Há anos – que parecem infindáveis – temos sido assolados por idiotices e estupidezes deprimentes. Uma das mais odiosas é a de tachar como “comunista” aqueles que não aderem ao pensamento oficial e oficioso. A Humanidade é um processo ainda inconcluso de convivência e de justiça. Em todas as épocas, buscaram-se respostas e soluções, das mais grotescas às mais utópicas. Esse sonho continua, apesar dos anúncios de que “a História acabou”.

No Brasil, temos vivido uma indigência mental cada vez mais dolorosa. Qualquer idiota fala o que pensa em nome de uma hipotética plena liberdade de expressão. Qualquer tolo pode fazer uma pregação estapafúrdia que, para ouvi-lo e segui-lo, há milhares de inocentes úteis. Ora, já não temos profetas, gurus políticos que ainda acreditam seja a Terra plana? E, ao tachar o adversário de comunista, quem, verdadeiramente, sabe o que pretendeu ser o “comunismo”, suas origens, suas várias formas? Ora, aquilo que se pensou nas primeiras décadas dos 1800 valeria, ainda, para o início do terceiro milênio?

Orgulhosa e apaixonadamente, ingressei – aos meus 18 anos – na Juventude Comunista, que se organizara na PUC-Campinas. Mas – quanta inocência juvenil! – nenhum de nós sabia o que era Comunismo. Falávamos de Marx e Lênin sem nunca, então, tê-los lido. Ora, até hoje não conheci ninguém – absolutamente ninguém! – que tenha lido “O Capital”, de Marx. Nem o saudoso e incrível João Chiarini, o mais adorável “comunista” que minha geração conheceu em Piracicaba.

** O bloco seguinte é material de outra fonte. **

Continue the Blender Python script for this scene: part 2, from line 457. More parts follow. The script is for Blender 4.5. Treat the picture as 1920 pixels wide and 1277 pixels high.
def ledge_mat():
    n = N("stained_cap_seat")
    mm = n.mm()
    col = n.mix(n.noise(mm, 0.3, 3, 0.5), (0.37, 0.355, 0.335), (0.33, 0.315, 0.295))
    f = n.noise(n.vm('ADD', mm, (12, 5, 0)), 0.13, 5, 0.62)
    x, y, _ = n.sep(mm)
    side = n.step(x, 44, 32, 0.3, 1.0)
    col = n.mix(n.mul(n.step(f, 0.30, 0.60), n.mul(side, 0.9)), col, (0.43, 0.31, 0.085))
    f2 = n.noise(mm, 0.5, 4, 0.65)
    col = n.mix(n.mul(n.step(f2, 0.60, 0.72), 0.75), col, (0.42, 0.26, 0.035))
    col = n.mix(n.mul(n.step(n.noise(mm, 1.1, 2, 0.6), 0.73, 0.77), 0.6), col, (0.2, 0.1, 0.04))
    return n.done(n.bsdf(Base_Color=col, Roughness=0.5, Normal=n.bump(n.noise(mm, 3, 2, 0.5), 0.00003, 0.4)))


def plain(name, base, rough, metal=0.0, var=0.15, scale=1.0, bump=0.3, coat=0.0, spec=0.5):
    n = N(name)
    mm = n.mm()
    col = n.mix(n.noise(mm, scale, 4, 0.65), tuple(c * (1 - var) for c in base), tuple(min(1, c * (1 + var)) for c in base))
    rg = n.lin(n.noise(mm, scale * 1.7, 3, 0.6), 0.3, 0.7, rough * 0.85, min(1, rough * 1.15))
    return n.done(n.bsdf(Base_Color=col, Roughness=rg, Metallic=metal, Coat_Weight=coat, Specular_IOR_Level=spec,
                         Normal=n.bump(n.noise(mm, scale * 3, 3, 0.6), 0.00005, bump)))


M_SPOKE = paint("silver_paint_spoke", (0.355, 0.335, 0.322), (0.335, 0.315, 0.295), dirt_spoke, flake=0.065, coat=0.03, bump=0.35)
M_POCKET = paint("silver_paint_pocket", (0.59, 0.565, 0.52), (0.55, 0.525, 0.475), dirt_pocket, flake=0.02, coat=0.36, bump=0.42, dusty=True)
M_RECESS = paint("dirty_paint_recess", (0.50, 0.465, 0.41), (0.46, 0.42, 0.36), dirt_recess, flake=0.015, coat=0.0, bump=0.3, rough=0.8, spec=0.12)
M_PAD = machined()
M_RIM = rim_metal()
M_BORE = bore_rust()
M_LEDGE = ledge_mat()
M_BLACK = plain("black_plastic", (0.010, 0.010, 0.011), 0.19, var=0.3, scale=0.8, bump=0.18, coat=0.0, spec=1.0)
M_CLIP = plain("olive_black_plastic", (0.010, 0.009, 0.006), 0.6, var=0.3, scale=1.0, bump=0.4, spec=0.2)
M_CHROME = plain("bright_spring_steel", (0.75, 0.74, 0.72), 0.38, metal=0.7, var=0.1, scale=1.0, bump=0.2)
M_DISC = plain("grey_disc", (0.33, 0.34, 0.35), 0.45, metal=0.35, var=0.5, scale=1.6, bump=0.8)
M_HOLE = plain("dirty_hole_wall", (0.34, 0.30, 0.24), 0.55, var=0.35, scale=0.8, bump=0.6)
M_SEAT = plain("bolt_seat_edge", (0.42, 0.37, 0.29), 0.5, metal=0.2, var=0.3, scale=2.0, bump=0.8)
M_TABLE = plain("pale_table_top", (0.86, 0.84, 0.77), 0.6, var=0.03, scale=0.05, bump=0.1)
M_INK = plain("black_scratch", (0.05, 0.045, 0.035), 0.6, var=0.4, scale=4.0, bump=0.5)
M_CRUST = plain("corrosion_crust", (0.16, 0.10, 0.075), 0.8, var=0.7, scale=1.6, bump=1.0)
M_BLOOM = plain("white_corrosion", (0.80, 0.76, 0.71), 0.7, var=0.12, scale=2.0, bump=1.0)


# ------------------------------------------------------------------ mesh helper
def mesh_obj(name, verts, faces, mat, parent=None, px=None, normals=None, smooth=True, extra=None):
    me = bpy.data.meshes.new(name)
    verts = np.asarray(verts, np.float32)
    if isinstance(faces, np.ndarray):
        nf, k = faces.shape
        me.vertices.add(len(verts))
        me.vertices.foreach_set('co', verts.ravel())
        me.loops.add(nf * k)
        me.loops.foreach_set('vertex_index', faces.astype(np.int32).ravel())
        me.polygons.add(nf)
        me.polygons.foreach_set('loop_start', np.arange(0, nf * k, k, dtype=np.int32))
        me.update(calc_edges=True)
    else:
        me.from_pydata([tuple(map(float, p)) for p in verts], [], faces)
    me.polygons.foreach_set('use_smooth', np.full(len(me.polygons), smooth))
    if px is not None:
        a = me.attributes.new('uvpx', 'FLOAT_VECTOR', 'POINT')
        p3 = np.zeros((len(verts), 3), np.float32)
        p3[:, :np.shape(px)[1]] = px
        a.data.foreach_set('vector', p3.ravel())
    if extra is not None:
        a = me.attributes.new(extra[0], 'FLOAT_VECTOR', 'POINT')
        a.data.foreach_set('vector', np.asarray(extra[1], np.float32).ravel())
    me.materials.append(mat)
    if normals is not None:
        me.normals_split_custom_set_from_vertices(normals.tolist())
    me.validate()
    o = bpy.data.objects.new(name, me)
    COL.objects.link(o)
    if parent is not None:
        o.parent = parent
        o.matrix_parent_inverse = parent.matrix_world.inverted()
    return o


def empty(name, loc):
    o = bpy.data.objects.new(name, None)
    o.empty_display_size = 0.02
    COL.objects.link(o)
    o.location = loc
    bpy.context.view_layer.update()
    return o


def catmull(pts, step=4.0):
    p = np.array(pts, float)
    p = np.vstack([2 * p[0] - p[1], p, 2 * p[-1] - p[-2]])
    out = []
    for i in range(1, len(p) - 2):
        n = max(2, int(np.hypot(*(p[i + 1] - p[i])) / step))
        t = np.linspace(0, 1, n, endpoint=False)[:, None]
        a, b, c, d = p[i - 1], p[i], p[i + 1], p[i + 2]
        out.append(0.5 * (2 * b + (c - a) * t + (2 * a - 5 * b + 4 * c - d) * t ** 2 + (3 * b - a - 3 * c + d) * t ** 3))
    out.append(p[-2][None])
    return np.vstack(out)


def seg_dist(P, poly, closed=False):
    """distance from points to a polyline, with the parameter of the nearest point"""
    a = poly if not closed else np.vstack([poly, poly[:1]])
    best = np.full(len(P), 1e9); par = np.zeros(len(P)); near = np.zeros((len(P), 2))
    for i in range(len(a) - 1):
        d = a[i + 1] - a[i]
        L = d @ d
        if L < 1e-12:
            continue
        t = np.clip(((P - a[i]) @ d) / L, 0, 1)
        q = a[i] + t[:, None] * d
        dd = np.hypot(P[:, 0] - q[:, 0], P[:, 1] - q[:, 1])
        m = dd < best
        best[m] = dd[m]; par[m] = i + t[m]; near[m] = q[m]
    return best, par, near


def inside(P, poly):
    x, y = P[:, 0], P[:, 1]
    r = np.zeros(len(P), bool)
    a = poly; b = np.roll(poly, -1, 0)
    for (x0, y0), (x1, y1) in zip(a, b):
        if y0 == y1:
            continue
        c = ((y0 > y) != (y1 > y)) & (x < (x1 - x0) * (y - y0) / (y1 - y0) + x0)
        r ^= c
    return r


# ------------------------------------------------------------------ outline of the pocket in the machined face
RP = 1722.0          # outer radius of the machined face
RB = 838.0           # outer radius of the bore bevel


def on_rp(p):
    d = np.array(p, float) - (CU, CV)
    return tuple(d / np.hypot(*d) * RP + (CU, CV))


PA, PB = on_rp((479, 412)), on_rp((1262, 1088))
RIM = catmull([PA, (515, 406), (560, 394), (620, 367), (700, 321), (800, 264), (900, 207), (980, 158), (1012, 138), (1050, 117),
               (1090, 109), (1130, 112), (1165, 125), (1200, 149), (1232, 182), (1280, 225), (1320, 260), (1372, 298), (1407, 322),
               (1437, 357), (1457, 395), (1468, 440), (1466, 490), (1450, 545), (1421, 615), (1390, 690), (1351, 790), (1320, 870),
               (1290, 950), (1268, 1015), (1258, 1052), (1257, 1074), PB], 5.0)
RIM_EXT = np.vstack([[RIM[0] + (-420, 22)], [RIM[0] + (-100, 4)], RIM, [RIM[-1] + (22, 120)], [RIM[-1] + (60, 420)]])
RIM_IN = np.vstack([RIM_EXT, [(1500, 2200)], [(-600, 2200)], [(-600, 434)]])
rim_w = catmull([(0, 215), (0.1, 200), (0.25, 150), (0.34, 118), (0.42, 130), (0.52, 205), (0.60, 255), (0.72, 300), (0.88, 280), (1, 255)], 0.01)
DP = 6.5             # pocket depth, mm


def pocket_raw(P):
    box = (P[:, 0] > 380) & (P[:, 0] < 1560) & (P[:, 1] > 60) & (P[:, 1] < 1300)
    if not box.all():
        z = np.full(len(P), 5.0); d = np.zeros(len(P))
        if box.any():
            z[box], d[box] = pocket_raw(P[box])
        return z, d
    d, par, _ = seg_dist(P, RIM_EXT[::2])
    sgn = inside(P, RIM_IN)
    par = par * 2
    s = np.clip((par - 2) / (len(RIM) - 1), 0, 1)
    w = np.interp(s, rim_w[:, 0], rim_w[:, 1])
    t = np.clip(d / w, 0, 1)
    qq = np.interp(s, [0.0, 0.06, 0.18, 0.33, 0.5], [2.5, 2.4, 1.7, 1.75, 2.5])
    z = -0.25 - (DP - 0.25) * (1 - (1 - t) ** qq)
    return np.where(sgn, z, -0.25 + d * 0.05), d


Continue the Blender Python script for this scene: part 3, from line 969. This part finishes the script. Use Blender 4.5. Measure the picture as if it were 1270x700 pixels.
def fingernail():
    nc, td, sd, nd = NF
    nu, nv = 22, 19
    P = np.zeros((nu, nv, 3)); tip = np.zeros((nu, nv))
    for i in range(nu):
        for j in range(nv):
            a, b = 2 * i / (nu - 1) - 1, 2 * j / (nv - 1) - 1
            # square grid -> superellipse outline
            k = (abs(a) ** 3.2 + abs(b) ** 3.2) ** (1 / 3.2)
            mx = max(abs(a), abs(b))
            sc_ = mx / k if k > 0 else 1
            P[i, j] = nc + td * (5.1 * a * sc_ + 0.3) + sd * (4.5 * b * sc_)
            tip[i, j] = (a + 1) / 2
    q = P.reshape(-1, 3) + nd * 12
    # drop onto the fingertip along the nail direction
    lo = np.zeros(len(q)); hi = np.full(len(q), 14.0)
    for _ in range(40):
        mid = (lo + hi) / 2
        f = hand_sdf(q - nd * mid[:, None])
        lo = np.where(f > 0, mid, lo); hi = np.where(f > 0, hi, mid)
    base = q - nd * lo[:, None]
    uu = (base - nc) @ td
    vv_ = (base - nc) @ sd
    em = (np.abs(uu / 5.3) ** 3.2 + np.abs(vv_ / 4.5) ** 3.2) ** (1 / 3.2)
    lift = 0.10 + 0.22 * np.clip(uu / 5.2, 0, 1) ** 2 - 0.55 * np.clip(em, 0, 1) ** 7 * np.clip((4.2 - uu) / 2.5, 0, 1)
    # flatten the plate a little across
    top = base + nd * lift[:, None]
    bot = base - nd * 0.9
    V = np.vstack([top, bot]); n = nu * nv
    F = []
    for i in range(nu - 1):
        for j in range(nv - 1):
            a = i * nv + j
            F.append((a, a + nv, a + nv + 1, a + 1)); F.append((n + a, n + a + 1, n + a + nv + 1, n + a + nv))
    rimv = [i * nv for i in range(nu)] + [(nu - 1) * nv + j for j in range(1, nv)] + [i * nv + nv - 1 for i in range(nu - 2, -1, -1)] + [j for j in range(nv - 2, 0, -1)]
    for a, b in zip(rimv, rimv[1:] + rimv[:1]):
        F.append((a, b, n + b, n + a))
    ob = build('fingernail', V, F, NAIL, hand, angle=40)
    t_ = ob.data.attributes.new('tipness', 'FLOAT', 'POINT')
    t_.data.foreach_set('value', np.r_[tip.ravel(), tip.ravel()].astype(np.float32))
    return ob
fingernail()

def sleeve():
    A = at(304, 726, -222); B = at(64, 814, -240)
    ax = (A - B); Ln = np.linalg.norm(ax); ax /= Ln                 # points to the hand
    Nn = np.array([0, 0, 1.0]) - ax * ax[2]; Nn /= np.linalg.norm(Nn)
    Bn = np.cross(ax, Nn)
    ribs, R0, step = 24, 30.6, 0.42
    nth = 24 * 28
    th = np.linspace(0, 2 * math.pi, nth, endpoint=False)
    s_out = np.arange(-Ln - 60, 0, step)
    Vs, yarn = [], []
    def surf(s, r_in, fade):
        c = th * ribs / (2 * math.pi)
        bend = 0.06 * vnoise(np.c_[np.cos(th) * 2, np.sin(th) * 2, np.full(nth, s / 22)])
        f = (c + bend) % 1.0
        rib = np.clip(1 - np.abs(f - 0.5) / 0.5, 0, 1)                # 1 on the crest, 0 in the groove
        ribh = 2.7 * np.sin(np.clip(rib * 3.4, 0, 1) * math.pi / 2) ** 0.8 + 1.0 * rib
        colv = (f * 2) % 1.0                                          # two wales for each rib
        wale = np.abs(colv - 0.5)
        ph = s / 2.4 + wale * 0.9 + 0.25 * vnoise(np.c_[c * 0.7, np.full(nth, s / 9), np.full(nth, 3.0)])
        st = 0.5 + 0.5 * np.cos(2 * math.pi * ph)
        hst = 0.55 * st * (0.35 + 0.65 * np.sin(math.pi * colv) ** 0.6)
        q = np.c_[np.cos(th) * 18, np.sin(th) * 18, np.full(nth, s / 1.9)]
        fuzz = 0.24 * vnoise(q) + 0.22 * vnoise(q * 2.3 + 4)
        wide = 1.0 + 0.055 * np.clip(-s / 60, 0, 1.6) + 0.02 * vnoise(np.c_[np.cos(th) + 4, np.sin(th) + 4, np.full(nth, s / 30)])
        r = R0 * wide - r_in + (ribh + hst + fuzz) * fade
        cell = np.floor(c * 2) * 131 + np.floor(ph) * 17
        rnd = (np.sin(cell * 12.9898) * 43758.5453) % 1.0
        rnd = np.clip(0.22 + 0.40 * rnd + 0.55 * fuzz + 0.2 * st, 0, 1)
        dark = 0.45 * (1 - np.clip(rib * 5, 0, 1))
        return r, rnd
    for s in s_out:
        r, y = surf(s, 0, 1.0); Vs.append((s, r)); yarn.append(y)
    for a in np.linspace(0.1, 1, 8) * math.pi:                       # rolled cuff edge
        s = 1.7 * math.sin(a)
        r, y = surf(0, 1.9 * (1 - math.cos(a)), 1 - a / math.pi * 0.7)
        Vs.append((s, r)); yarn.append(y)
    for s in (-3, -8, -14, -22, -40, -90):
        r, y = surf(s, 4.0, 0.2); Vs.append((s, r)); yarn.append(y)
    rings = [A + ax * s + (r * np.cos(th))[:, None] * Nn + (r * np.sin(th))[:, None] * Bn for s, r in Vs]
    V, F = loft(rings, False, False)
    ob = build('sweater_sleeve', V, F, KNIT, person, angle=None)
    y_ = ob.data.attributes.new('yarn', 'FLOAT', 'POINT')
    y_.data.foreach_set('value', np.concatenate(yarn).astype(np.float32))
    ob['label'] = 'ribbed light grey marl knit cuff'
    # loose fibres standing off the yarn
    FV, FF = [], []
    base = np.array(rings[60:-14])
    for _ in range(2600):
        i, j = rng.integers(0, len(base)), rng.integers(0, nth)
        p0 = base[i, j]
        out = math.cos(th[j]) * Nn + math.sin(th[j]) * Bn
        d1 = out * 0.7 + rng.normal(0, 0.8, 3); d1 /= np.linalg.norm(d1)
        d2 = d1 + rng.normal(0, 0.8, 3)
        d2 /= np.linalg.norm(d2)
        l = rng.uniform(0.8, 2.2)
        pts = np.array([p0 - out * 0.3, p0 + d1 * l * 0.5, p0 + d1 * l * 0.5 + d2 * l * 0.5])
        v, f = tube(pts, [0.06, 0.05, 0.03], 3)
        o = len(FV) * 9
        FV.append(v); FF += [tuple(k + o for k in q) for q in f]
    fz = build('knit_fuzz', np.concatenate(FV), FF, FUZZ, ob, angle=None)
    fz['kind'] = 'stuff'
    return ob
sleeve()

“Ser comunista”, naqueles anos, era um ideal romântico, inspirado pela adesão de intelectuais, artistas, escritores, poetas de todo o mundo. Não me atrevo a citar nomes, tantos e tão marcantes foram. Era uma febre universal, misturando conceitos, ideários, grupos sociais num empolgante e febril sonho de justiça social. Foi sob a esperança de um mundo mais justo e da lembrança de “liberté, égalité, fraternité” que um sonho acontecia. Comunismo, o que era aquilo mesmo?

Fidel Castro, Che Guevara, Camilo Cienfuegos – como nos inspiravam, derrubando um ditador corrupto e tirânico como Fulgêncio Batista, em Cuba!  Quem falava serem, eles, comunistas? A juventude mundial, no entanto, apaixonou-se pelos heróis barbudos, como se nos apaixonássemos pelos Três Mosqueteiros. Éramos, na verdade, Dom Quixotes criando nossos moinhos de vento.

Nos 1950/60, a fome de liberdade e de justiça foi-nos como que insaciável. Éramos herdeiros da II Guerra Mundial, com um horror por assim dizer congênito em relação a Hitler, Mussolini, sem saber que Stalin era um deles.  O Vaticano abrira-se para o mundo, na “Primavera da Igreja”. E houve uma explosão de mudanças. E, nisso, um pequenino sacerdote agigantou-se: D. Hélder Câmara.

Tive o privilégio de conhecê-lo. De visitá-lo em sua diocese, no Recife, sendo recebido em seus aposentos: o quarto com uma cama cujo colchão parecia uma esteira, uma mesinha com cadeira, um crucifixo na parede… E tive a honra de conduzi-lo de Piracicaba a São Paulo em meu próprio carro. Jamais esqueci, tal a magia daqueles encontros.

D. Hélder foi indicado para o Prêmio Nobel da Paz. O governo militar, no entanto, esperneou: “um padre comunista”? E o nosso campeão da paz foi vitimado por ódios que continuam vivos. Agora, numa era de ansiedades, o Vaticano anuncia: D. Hélder Câmara tornou-se Venerável da Igreja, primeiro passo para ser reconhecido como Beato e, em seguida, Santo.

Já ouço gritos, já vejo revólveres nas cinturas, histerias: “Um comunista Venerável?” Pois é.